Из пяти монархов, правивших в России с начала XIX века, лишь двое — Александр II и Александр III — приняли монарший скипетр в зрелых летах: первому было при восшествии на престол 37 лет, а второму — 36. В то же время Николай I стал царем в 29 лет, а Александр I — в неполные 24 года. И никто из них не считал, что «он готов». Все, в большей или меньшей степени, неизбежно испытывали сомнения, страхи, колебания. И при каждом воцарении придворные и всезнающие «светские кумушки» всегда шушукались о том, что «царь не тот», что «у него мало опыта», что он «недостаточно образован».
Николай II надел корону на 27-м году жизни, хотя до последней земной минуты Александра III надеялся на то, что Господь не допустит несчастья и оставит на земле его искренне почитаемого отца. Но случилось то, что случилось, и «милому Ники» пришлось принять бразды правления в огромной стране, полной противоречий и контрастов, скрытых и явных несуразностей и конфликтов. Никто не знал, когда наступит срок воцарения старшего сына Александра III. Не ведал того и сам Николай Александрович. Но мысль о будущей грядущей тяжелой царской ноше, как он позже признавался, повергала его в ужас. Никогда и ни с кем, ни письменно, ни устно, цесаревич о том раньше не говорил.
Для Николая II смерть отца стала глубоким потрясением. 20 октября 1894 года занес в дневник: «Боже мой, Боже мой, что за день! Господь отозвал к себе нашего обожаемого, дорогого, горячо любимого Папа. Голова кругом идет, верить не хочется — кажется до того неправдоподобной ужасная действительность».

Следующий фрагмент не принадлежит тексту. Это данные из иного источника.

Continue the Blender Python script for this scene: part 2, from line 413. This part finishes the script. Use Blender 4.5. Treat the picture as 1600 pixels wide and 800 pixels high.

Любящий и послушный сын переживал не только потерю близкого человека. Его мучили страхи и опасения, связанные с новой для себя общественной ролью, с той невероятной ношей, которая была возложена судьбой на его плечи. Через шесть месяцев после воцарения Николай II писал своему дяде, великому князю Сергею Александровичу: «Иногда, я должен сознаться, слезы навертываются на глаза при мысли о том, какою спокойною, чудною жизнь могла быть для меня еще на много лет, если бы не 20-е октября! Но эти слезы показывают слабость человеческую, это слезы — сожаления над самим собой, и я стараюсь как можно скорее их прогнать и нести безропотно свое тяжелое и ответственное служение России».